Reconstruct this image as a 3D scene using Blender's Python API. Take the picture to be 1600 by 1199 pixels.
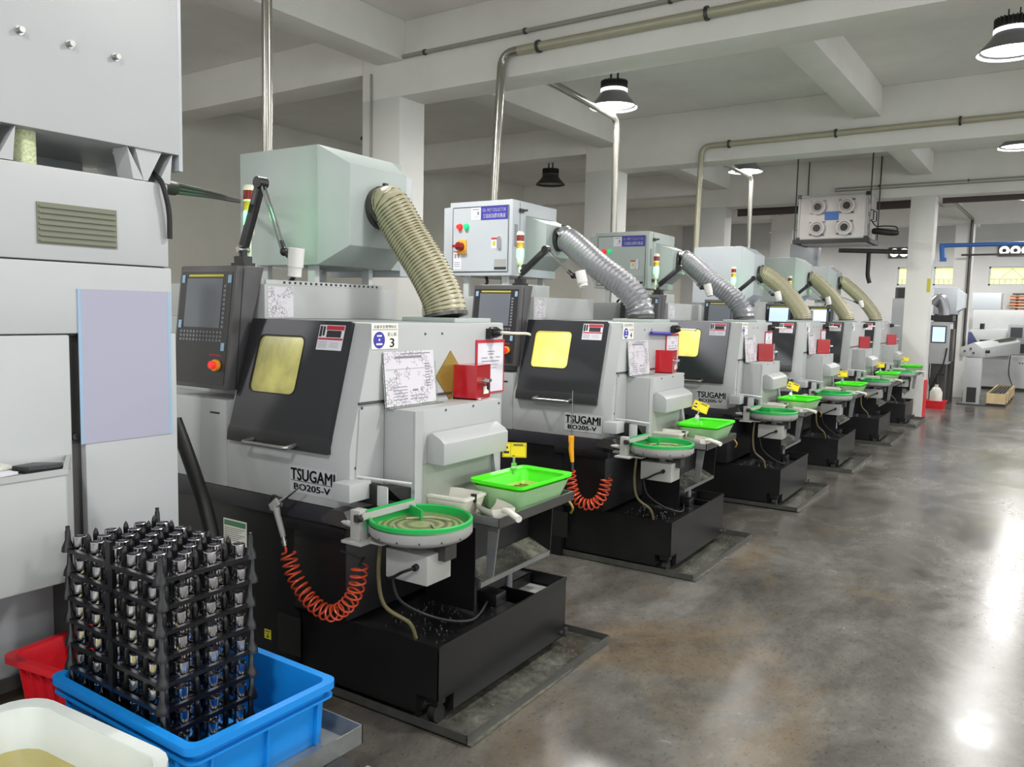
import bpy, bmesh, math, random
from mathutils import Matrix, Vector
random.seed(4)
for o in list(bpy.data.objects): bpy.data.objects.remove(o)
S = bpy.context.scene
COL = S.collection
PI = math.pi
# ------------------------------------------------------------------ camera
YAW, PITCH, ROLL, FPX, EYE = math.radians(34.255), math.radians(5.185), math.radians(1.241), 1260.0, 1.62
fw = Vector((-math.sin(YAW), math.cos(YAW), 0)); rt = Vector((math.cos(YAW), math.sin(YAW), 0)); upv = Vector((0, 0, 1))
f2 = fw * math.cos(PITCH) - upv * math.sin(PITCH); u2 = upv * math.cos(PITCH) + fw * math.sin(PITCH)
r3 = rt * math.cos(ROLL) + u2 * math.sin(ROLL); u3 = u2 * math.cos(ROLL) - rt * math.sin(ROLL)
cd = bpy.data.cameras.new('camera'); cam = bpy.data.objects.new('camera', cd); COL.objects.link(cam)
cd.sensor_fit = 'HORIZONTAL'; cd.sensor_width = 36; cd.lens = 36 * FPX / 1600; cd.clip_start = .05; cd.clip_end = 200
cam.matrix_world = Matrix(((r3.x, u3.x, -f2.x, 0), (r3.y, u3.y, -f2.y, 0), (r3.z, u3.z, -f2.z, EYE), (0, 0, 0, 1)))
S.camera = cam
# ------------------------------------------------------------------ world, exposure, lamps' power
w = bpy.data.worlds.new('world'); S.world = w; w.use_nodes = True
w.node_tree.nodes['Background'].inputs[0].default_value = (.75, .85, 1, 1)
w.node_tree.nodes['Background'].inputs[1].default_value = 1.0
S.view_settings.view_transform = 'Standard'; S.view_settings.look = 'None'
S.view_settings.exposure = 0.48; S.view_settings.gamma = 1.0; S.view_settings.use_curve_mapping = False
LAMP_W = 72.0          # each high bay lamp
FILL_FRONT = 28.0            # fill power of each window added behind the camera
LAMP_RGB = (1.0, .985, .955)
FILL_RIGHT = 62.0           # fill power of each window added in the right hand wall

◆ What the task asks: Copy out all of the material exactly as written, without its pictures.

◆ Solved exercise:
Reconstruct this image as a 3D scene using Blender's Python API. Take the picture to be 1600 by 1199 pixels.
import bpy, bmesh, math, random
from mathutils import Matrix, Vector
random.seed(4)
for o in list(bpy.data.objects): bpy.data.objects.remove(o)
S = bpy.context.scene
COL = S.collection
PI = math.pi
# ------------------------------------------------------------------ camera
YAW, PITCH, ROLL, FPX, EYE = math.radians(34.255), math.radians(5.185), math.radians(1.241), 1260.0, 1.62
fw = Vector((-math.sin(YAW), math.cos(YAW), 0)); rt = Vector((math.cos(YAW), math.sin(YAW), 0)); upv = Vector((0, 0, 1))
f2 = fw * math.cos(PITCH) - upv * math.sin(PITCH); u2 = upv * math.cos(PITCH) + fw * math.sin(PITCH)
r3 = rt * math.cos(ROLL) + u2 * math.sin(ROLL); u3 = u2 * math.cos(ROLL) - rt * math.sin(ROLL)
cd = bpy.data.cameras.new('camera'); cam = bpy.data.objects.new('camera', cd); COL.objects.link(cam)
cd.sensor_fit = 'HORIZONTAL'; cd.sensor_width = 36; cd.lens = 36 * FPX / 1600; cd.clip_start = .05; cd.clip_end = 200
cam.matrix_world = Matrix(((r3.x, u3.x, -f2.x, 0), (r3.y, u3.y, -f2.y, 0), (r3.z, u3.z, -f2.z, EYE), (0, 0, 0, 1)))
S.camera = cam
# ------------------------------------------------------------------ world, exposure, lamps' power
w = bpy.data.worlds.new('world'); S.world = w; w.use_nodes = True
w.node_tree.nodes['Background'].inputs[0].default_value = (.75, .85, 1, 1)
w.node_tree.nodes['Background'].inputs[1].default_value = 1.0
S.view_settings.view_transform = 'Standard'; S.view_settings.look = 'None'
S.view_settings.exposure = 0.48; S.view_settings.gamma = 1.0; S.view_settings.use_curve_mapping = False
LAMP_W = 72.0          # each high bay lamp
FILL_FRONT = 28.0            # fill power of each window added behind the camera
LAMP_RGB = (1.0, .985, .955)
FILL_RIGHT = 62.0           # fill power of each window added in the right hand wall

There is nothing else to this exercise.